--- Start RECORDS PROVIDED ---

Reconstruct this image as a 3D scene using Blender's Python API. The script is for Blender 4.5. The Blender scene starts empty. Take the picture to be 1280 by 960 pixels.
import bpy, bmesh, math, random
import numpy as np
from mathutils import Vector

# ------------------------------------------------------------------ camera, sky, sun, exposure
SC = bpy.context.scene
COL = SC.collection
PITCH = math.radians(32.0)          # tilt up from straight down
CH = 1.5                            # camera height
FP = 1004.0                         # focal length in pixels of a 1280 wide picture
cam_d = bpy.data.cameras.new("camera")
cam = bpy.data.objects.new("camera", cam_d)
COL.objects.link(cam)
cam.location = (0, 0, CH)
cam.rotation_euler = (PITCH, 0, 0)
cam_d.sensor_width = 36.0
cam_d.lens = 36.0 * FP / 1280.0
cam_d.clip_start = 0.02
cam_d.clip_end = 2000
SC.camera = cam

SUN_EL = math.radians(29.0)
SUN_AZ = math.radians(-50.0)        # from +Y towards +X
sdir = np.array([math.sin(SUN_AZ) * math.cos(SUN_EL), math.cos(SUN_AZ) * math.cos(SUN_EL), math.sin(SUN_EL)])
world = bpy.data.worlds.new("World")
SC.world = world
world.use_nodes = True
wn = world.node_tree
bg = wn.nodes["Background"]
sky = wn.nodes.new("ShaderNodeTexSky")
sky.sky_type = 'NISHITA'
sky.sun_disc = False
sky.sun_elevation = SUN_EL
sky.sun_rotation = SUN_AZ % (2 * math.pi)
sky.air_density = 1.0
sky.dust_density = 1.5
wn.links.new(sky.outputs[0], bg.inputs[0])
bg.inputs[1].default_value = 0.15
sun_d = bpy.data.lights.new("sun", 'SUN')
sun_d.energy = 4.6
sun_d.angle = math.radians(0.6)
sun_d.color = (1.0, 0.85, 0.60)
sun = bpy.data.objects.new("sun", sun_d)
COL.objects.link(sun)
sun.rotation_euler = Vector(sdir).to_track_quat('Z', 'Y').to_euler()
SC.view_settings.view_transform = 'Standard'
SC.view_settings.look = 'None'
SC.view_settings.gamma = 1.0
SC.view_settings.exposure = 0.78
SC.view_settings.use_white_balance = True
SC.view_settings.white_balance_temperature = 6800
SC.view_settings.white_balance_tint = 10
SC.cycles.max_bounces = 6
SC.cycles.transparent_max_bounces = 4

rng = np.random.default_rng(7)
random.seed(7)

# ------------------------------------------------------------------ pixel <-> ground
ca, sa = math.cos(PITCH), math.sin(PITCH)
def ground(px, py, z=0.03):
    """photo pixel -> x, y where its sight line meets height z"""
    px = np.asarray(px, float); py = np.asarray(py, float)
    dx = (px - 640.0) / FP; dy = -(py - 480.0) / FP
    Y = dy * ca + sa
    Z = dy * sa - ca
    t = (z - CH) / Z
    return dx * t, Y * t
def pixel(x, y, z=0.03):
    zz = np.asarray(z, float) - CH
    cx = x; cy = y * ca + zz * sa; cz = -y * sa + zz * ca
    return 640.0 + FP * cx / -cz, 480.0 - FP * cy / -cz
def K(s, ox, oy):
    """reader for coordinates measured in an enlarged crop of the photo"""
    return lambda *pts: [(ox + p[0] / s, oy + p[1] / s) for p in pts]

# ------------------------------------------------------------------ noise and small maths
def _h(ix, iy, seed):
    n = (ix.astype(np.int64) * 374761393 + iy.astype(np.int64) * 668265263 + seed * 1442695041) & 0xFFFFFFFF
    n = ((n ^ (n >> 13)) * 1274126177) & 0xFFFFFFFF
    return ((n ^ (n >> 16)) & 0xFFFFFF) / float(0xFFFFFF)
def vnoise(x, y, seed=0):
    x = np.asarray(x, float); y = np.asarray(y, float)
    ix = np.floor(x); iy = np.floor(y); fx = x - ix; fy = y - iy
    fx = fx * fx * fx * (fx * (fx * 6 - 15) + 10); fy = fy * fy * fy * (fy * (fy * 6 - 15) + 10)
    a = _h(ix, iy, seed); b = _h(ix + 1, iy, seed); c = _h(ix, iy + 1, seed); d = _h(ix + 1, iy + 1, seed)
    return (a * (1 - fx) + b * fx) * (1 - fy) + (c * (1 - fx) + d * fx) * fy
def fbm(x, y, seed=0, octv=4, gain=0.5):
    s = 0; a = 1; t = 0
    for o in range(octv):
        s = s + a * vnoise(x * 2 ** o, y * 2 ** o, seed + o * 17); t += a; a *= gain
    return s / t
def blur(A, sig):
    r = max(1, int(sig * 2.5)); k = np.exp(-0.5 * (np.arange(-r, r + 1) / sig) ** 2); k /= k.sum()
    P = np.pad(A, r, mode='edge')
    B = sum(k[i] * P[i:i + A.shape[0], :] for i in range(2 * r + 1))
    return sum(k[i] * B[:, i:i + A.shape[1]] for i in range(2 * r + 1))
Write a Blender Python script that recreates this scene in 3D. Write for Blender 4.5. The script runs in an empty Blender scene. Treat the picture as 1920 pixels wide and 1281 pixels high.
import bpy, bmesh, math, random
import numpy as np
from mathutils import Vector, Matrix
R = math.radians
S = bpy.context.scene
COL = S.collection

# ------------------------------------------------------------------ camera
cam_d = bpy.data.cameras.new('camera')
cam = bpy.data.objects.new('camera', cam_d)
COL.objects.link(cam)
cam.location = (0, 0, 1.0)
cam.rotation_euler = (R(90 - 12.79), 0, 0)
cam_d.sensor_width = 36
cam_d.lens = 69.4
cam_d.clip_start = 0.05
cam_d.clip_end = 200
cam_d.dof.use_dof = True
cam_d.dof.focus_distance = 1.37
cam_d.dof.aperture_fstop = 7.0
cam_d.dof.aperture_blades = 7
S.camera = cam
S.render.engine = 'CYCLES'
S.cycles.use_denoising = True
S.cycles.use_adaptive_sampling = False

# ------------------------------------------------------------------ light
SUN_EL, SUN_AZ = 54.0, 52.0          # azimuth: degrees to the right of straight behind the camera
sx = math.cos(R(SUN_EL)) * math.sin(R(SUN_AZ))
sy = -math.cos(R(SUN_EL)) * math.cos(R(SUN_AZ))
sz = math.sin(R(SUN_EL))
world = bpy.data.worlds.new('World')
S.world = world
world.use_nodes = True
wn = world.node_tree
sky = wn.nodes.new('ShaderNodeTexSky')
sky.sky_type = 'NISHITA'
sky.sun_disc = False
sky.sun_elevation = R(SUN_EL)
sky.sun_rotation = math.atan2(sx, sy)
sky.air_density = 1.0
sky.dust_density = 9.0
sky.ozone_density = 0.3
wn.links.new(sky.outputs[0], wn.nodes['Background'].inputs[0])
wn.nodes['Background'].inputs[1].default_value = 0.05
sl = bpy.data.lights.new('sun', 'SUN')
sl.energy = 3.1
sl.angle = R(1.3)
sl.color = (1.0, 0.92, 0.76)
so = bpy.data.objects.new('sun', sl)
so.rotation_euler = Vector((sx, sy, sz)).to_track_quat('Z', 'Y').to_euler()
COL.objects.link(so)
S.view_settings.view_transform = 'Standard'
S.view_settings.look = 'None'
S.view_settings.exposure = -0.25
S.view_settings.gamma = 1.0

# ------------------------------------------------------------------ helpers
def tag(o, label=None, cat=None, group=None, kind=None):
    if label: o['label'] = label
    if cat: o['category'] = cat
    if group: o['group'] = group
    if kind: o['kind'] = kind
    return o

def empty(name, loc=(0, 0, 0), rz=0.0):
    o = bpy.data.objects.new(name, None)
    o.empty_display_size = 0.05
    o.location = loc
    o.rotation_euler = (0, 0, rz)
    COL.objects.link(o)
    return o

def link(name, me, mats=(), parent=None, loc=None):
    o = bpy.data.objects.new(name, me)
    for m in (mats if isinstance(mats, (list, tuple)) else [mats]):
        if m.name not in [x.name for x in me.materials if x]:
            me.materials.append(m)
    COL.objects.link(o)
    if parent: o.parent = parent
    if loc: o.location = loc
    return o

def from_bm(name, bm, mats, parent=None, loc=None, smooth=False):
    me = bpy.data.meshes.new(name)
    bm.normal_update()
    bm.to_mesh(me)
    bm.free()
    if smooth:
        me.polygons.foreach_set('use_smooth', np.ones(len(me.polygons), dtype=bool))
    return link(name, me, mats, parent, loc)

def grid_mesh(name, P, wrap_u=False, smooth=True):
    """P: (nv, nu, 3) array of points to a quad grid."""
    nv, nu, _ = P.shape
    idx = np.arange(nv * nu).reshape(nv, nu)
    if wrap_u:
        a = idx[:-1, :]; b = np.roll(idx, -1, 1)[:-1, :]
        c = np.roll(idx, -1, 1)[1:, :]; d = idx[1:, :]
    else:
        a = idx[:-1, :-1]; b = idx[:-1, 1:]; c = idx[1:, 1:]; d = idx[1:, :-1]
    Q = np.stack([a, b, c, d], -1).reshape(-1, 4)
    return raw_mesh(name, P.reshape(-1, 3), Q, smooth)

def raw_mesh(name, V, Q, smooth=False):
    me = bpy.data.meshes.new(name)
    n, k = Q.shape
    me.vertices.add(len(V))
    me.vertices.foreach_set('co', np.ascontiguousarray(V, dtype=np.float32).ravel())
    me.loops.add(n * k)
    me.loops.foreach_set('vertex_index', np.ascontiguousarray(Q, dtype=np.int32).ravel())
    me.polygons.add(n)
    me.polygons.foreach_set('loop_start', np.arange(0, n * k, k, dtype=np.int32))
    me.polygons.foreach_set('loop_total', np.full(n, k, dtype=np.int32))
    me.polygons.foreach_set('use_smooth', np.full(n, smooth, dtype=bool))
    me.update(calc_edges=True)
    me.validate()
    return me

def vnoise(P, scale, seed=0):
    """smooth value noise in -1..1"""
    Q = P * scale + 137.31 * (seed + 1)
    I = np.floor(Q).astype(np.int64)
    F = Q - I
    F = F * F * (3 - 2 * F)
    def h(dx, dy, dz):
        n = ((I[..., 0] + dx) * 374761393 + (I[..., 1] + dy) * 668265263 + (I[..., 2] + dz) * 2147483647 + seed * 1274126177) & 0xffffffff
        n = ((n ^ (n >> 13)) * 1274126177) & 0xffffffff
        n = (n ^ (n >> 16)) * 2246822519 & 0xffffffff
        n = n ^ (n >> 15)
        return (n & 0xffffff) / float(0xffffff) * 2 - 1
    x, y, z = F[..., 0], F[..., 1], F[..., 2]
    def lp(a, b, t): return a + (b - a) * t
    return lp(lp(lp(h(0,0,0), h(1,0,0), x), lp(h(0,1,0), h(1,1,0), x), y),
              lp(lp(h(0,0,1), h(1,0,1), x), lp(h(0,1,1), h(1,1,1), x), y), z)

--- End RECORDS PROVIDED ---

§ **WRITTEN REQUEST**
In the listing above, find the line with "Write a Blender" and the line with "COL = S.collection", then print exactly those two lines and every line between them, and nothing more.

§ **WRITTEN RESPONSE**
Write a Blender Python script that recreates this scene in 3D. Write for Blender 4.5. The script runs in an empty Blender scene. Treat the picture as 1920 pixels wide and 1281 pixels high.
import bpy, bmesh, math, random
import numpy as np
from mathutils import Vector, Matrix
R = math.radians
S = bpy.context.scene
COL = S.collection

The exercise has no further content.